Toch moeten we opletten dat we het kind niet met het badwater weggooien. Het zou geen goede zaak zijn als politici zich uit vrees voor elke zweem van belangenvermenging gaan afsluiten van de maatschappij. Een steriele politicus kan geen goede politicus zijn. Zeker in de huidige context.

Een steriele politicus kan geen goede politicus zijn.

Netwerkrealiteit

We zijn in evolutie van een verzuilde maatschappij naar een netwerkmaatschappij. Een samenleving waarin mensen zich meer op basis van individuele behoeften en interesses linken aan andere partijen en initiatieven. De digitale snelweg faciliteert die continue stroom aan verbindingen tussen mensen en groepen met gedeelde belangen of interesses. Kijken we bijvoorbeeld naar hoe in de Oosterweeldiscussie een burgerinitiatief als Ringland zich als een geloofwaardige gesprekspartner tussen politieke en economische spelers nestelde.

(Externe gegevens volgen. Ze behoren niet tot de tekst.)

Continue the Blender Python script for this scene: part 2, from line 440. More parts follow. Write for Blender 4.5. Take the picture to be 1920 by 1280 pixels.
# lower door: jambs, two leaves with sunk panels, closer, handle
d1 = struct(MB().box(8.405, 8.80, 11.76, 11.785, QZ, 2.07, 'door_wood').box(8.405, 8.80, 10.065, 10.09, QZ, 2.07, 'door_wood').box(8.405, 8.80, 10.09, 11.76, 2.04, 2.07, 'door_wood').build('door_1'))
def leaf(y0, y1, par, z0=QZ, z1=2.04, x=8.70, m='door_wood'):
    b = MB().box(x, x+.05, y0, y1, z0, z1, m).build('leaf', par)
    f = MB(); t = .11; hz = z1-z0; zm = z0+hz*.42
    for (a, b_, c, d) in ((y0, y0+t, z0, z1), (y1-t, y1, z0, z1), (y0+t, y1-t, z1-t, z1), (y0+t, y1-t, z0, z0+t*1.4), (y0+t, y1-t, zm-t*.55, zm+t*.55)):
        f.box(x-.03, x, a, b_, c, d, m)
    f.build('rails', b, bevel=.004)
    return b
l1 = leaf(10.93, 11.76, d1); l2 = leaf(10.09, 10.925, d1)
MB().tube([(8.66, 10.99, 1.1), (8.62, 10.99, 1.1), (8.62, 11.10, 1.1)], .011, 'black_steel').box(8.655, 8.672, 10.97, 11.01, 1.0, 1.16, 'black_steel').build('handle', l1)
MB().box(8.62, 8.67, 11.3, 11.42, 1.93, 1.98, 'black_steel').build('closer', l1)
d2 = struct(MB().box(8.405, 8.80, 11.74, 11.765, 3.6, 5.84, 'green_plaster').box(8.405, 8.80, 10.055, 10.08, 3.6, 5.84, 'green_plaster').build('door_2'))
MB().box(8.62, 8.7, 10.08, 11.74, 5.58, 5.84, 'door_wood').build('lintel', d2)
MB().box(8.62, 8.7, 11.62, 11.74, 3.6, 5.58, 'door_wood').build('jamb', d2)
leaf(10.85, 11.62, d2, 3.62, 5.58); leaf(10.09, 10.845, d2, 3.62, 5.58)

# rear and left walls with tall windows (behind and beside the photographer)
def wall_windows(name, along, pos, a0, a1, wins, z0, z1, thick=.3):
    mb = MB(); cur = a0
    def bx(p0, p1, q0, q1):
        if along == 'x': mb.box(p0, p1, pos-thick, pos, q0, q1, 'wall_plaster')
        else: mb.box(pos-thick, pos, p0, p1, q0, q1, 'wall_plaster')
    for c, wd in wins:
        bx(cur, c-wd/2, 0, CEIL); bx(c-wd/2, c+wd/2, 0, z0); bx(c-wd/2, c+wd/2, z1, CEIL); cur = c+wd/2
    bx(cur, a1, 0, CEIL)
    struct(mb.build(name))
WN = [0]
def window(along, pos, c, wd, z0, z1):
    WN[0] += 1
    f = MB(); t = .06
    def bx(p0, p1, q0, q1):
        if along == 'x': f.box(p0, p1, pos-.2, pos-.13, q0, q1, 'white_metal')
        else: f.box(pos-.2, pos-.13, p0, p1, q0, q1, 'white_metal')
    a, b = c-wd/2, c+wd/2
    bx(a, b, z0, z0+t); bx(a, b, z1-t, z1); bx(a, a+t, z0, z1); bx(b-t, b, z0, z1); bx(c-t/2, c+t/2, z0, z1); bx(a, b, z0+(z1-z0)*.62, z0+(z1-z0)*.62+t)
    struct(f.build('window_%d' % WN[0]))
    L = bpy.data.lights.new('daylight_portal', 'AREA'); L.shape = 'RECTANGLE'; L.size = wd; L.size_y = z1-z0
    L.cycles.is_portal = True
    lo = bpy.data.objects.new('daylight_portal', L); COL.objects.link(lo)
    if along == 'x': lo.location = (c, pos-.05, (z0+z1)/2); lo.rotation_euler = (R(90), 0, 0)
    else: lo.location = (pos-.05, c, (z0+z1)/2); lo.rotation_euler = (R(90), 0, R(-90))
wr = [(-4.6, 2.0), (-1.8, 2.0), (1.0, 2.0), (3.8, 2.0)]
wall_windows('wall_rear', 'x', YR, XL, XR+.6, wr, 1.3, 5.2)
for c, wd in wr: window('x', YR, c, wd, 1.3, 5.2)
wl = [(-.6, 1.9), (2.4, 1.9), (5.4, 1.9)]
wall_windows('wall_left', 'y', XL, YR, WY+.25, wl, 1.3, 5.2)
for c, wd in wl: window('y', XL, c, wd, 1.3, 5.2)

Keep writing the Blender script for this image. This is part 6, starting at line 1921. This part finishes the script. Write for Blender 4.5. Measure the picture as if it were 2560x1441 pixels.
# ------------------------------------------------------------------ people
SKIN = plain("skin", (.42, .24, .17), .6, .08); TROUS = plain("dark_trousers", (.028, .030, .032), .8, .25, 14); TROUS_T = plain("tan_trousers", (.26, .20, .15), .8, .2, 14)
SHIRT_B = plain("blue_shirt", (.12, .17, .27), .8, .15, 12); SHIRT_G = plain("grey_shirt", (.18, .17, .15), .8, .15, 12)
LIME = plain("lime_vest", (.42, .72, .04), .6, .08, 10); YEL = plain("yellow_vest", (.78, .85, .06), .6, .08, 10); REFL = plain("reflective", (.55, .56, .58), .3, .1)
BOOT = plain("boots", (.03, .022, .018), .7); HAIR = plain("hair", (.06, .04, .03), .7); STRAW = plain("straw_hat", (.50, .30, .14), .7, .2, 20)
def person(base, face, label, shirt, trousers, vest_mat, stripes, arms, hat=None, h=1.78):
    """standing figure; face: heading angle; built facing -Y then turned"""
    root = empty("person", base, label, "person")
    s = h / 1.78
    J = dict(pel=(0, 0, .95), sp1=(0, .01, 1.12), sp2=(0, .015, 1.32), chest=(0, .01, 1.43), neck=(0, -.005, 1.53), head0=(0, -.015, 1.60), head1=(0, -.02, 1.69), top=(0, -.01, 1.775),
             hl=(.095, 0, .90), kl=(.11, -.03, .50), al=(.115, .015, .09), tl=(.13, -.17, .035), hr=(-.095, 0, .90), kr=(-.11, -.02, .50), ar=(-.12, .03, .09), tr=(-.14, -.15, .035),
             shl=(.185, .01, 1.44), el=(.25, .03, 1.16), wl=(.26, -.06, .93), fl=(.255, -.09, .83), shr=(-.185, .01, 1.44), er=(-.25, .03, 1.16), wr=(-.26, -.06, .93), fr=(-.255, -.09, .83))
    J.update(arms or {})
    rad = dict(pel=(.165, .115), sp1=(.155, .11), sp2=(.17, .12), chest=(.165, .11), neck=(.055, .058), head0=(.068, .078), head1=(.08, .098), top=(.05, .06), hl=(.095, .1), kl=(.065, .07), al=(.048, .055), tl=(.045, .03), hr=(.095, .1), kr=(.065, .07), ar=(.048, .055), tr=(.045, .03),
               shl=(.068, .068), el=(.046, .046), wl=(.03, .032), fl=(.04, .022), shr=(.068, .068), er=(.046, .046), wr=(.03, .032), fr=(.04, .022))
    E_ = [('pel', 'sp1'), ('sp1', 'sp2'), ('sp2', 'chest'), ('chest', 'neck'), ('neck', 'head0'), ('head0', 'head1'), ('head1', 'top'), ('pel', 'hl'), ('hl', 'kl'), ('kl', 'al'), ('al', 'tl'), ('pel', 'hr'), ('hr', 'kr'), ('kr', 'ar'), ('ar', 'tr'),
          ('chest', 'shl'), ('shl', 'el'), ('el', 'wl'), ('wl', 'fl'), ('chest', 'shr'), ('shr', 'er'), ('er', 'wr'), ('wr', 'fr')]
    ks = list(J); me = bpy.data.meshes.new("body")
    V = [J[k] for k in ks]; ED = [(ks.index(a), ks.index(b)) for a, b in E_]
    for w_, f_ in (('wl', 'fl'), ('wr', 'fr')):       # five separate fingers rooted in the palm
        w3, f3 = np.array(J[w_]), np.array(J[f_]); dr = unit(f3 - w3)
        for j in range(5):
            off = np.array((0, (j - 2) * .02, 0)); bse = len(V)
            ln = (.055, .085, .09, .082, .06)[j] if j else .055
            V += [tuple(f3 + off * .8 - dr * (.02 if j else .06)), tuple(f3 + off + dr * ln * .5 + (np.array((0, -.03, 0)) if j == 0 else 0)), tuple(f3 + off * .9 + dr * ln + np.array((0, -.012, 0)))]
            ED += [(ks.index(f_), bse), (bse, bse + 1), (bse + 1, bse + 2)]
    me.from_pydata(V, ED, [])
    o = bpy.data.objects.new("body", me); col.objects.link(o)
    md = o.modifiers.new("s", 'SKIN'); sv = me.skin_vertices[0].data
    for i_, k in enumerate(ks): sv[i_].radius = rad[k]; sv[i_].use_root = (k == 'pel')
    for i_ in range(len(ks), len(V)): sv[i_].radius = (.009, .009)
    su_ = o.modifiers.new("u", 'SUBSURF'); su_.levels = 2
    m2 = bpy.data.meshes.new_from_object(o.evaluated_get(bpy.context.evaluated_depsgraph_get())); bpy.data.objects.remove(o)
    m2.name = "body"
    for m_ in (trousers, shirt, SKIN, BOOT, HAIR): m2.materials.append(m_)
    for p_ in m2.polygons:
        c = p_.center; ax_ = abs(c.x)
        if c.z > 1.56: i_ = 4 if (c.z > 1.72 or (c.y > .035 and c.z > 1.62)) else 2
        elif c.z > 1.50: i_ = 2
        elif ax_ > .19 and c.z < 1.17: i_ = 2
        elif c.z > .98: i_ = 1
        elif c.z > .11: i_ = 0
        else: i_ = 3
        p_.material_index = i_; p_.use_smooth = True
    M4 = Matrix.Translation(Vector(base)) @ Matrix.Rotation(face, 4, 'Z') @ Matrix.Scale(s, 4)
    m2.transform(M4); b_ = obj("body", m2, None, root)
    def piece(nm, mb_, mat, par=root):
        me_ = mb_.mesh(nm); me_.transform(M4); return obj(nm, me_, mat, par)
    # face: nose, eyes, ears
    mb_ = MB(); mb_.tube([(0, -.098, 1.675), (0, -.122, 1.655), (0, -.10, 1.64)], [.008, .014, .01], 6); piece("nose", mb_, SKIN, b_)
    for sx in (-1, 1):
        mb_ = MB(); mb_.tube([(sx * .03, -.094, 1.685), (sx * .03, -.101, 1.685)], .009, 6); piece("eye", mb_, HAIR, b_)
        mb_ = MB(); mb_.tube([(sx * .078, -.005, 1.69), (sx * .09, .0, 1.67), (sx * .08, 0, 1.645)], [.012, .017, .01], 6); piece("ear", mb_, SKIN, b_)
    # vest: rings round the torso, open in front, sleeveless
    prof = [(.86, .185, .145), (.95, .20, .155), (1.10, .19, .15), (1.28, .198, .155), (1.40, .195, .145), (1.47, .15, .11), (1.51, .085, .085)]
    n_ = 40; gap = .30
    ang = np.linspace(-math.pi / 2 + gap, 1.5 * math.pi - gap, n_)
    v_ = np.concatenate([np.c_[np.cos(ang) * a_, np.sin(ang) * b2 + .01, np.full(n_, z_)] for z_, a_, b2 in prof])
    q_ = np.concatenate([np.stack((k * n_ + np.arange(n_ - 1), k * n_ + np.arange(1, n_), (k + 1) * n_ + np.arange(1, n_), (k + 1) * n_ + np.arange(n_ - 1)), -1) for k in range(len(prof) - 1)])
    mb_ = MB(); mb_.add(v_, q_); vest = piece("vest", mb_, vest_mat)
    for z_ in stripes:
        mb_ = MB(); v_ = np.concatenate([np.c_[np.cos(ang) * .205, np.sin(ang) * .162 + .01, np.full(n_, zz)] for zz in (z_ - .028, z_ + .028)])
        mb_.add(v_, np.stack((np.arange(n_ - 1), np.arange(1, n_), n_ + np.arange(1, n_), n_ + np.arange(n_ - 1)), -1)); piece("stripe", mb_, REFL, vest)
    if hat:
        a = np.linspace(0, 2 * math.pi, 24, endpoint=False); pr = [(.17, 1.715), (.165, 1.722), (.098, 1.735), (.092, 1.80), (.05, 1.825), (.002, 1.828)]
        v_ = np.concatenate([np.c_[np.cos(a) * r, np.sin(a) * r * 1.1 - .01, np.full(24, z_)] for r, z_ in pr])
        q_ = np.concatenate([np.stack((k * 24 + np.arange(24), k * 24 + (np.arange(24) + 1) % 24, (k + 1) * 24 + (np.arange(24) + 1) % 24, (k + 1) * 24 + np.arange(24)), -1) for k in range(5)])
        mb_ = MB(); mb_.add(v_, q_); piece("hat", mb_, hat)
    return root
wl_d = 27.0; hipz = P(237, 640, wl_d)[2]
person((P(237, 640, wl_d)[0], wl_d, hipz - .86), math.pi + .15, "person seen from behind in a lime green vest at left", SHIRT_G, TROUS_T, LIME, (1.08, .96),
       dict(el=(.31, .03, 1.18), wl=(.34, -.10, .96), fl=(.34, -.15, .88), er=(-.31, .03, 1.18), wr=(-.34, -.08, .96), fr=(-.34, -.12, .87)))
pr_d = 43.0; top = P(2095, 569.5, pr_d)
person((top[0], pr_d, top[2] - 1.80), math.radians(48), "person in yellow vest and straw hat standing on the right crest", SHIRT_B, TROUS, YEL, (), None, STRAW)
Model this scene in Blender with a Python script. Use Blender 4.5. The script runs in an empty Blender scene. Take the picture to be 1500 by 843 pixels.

De jaarlijkse vertrouwensbarometer van Edelman toont dat het vertrouwen in instituten als overheden, media en bedrijfsleven en zelfs de ngo-wereld nooit zo laag was. We hebben vandaag meer vertrouwen in ‘peers’, of mensen zoals onszelf, dan in experten, bedrijfsleiders of politici. Als politici geloofwaardig willen blijven zullen ze zich moeten aanpassen aan die netwerkrealiteit en zich meer als een netwerk moeten organiseren. Dat betekent dat ook politici zich niet minder, maar méér moeten mengen onder het maatschappelijke én het economische leven.

Als we willen dat politici de belangen en verzuchtingen van alle maatschappelijke spelers kennen en dienen, moeten ze die spelers ook kunnen ontmoeten: bedrijven, vakbonden, verenigingen, burgerinitiatieven, mensen zoals u en ik. En ja, die ontmoetingen moeten ook in vertrouwelijke sfeer mogelijk blijven. De beste remedie tegen polarisering is ontmoeting. Kennismaken met de achtergrond en beweegredenen van ‘de andere’.

Klankbord

In plaats van politici minder mandaten te laten opnemen, zouden we ze dus beter stimuleren er meer op te nemen. Maar dan wel meer divers en transparant. Waarom laten we politici niet voor elk (betaald) bedrijfsmandaat dat ze opnemen ook een vrijwillig mandaat opnemen in een maatschappelijke organisatie? Een zitje in het bestuur van een energieproducent? Geen probleem, maar neem er dan ook eentje op in de adviesraad van een milieubeweging bijvoorbeeld. Adviseur bij een bank? Ok, maar deel je advies ook met vrijwilligersorganisaties tegen armoedebestrijding. Reken maar dat je als politicus een meer divers beeld krijgt op milieu-uitdagingen, bedrijfseconomische belangen of lokale verzuchtingen. Bonus: door meerdere belangen te dienen, maak je het risico op of de perceptie van belangenvermenging kleiner.

Het opnemen van externe bestuurders of adviseurs maakt deel uit van goed bestuur in de bedrijfswereld. Het biedt een klankbord waarin verschillende maatschappelijke stemmen vertegenwoordigd kunnen zijn. Dat is ook de reden waarom heel wat ngo’s vandaag bedrijfsprofielen in hun bestuur opnemen. Als we niet willen dat politici wereldvreemd worden, moeten we ze ook zo’n klankborden blijven gunnen. Soms op een luxejacht voor mijn part, maar ook in de voetbalkantine.